Ransomware Is Increasingly Targeting Small and Medium-Sized Businesses
SMBs are the primary target for ransomware because they are easier to hit and more likely to pay. Here is how to close the gap.

Ransomware operators are increasingly shifting their focus to small and medium-sized businesses. As ZDNet reported, attackers are deliberately targeting business networks rather than individual consumers, and SMBs are bearing the brunt of it.
A Kaspersky report found that ransomware groups target smaller companies because they’re easier to compromise and losing access to their data is often catastrophic. When a 100-person company loses access to its files, operations stop immediately. That urgency makes smaller businesses more likely to pay the ransom, and pay it faster.

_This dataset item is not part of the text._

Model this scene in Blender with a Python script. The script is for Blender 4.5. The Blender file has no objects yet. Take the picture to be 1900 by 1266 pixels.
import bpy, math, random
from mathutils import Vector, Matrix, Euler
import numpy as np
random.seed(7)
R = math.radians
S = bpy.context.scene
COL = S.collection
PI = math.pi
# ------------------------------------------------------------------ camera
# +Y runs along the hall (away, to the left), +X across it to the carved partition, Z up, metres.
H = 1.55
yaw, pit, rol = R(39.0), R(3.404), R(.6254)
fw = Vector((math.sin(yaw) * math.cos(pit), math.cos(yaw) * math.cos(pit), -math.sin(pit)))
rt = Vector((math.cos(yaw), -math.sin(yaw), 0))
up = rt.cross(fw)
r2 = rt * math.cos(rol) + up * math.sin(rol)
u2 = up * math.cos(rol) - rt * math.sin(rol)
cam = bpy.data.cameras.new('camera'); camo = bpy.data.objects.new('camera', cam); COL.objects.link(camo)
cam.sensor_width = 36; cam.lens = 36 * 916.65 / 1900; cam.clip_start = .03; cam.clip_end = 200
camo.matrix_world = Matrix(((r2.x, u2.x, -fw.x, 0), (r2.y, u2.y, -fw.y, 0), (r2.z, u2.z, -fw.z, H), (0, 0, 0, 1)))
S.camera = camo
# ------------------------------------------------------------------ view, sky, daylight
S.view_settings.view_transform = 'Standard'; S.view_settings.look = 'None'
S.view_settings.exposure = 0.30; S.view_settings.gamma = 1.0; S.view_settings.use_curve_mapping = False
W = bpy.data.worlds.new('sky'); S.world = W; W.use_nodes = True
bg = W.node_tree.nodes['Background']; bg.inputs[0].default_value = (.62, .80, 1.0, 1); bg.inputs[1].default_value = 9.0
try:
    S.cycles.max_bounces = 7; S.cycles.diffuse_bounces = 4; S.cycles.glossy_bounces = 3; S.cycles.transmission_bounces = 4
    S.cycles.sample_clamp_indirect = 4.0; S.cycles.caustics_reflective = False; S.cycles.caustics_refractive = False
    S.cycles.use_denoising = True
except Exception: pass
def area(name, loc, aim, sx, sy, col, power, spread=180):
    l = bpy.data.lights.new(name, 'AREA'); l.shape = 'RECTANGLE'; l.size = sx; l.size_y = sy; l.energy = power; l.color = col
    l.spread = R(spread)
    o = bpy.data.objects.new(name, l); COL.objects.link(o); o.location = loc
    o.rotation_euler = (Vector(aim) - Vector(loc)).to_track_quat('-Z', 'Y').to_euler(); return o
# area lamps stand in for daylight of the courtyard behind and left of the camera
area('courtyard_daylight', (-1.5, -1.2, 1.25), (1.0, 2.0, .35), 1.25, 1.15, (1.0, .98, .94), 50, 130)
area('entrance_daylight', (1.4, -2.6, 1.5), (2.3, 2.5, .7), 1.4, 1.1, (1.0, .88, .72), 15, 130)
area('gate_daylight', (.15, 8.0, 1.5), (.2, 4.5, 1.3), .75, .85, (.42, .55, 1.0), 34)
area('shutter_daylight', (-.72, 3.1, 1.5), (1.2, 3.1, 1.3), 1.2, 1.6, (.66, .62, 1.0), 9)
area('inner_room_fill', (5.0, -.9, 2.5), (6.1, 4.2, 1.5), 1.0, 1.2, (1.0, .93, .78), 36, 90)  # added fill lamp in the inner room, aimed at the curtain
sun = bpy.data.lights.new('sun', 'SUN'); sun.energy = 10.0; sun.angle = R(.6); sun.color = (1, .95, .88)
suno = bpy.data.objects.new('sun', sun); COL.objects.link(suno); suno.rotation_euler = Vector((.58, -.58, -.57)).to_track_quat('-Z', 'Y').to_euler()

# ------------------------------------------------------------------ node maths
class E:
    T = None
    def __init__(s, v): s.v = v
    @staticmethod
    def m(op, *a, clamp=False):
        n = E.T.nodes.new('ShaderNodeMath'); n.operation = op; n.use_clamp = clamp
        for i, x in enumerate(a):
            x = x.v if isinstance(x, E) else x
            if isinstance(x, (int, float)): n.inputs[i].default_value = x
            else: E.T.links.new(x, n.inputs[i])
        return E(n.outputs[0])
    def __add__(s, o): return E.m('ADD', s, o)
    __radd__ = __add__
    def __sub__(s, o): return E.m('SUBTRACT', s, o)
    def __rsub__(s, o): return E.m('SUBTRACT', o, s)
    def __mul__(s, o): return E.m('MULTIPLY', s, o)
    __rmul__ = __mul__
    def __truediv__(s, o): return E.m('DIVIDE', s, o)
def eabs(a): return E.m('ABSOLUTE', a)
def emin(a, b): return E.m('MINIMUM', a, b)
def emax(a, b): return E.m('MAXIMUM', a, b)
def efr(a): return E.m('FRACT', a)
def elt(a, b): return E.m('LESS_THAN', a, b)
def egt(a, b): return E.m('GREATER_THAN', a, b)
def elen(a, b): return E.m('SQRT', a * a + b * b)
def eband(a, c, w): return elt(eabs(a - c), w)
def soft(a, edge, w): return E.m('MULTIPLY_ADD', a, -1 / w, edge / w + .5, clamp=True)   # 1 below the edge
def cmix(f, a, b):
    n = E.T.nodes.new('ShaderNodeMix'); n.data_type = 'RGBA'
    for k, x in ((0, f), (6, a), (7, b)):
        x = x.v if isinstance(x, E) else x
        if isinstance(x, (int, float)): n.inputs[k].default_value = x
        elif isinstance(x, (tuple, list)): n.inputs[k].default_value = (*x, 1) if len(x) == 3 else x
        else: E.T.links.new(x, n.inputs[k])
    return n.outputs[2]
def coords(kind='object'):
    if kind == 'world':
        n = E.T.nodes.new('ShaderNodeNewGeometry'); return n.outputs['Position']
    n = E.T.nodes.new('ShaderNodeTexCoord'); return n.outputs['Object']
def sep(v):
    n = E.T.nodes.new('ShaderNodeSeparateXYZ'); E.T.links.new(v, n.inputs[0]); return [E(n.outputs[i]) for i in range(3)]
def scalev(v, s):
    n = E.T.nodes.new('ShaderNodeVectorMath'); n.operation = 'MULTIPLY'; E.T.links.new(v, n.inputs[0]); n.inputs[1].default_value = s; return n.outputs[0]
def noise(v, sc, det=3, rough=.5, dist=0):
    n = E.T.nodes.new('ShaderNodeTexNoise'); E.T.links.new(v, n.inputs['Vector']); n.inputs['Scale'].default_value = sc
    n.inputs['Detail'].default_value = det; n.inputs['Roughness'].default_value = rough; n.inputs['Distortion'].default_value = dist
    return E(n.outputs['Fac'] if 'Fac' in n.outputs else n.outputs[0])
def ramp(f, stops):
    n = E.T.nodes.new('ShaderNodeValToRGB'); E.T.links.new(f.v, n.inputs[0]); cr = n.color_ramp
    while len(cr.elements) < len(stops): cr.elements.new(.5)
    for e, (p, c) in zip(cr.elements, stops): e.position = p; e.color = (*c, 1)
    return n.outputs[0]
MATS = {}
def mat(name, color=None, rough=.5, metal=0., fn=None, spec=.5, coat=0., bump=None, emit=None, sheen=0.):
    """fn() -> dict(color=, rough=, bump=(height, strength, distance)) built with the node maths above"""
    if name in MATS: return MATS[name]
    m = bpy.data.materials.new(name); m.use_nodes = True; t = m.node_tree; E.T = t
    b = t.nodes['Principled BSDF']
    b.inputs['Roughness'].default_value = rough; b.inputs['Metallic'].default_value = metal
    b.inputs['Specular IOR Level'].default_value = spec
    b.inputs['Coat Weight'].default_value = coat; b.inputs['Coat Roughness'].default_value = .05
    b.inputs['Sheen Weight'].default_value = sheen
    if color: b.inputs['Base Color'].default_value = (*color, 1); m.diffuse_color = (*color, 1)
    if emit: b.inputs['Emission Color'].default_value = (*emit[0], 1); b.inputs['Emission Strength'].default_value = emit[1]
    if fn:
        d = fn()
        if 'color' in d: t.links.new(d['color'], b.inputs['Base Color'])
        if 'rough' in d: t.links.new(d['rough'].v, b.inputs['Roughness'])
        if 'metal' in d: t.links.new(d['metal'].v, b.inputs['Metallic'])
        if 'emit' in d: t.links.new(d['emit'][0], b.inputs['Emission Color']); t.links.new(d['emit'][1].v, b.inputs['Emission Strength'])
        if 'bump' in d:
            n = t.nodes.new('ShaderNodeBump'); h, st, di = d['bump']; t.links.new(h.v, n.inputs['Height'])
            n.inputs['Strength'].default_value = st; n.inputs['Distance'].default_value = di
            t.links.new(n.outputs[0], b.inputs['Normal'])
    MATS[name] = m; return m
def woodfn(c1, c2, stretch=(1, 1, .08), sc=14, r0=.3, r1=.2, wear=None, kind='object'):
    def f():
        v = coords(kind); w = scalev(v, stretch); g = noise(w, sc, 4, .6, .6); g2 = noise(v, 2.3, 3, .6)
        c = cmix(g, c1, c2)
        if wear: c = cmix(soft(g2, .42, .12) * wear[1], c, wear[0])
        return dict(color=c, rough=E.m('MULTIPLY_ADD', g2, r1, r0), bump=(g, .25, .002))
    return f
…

Why SMBs Are Easier Targets
Large enterprises typically have dedicated security teams, layered defenses, and incident response plans. Most SMBs have none of these. The security gap creates an obvious opportunity for attackers:
- Limited IT staff: often a single person or small team managing everything, with no dedicated security role
- Outdated systems: unpatched servers and endpoints running software past end-of-life
- No backup strategy: or backups that aren’t tested, aren’t air-gapped, or don’t cover critical systems
- Flat networks: once ransomware gets in, it spreads to every system without segmentation to contain it
What SMBs Should Be Doing
Ransomware defense doesn’t require an enterprise budget. It requires doing the fundamentals consistently. Threats like WannaCry, which is still spreading years after a patch was released, prove that the basics still trip up most organizations. Here’s where to start:
- Endpoint detection and response that catches ransomware behavior before encryption starts
- Tested, offline backups through a proper backup and disaster recovery plan
- Network segmentation to limit blast radius if one device is compromised
- Employee training to reduce the phishing clicks that start most ransomware attacks
- 24/7 monitoring so threats are caught overnight and on weekends, not just during business hours
The cost of these protections is a fraction of a single ransomware payment. For SMBs, a single incident can easily run into six figures when you factor in downtime, recovery, and lost business.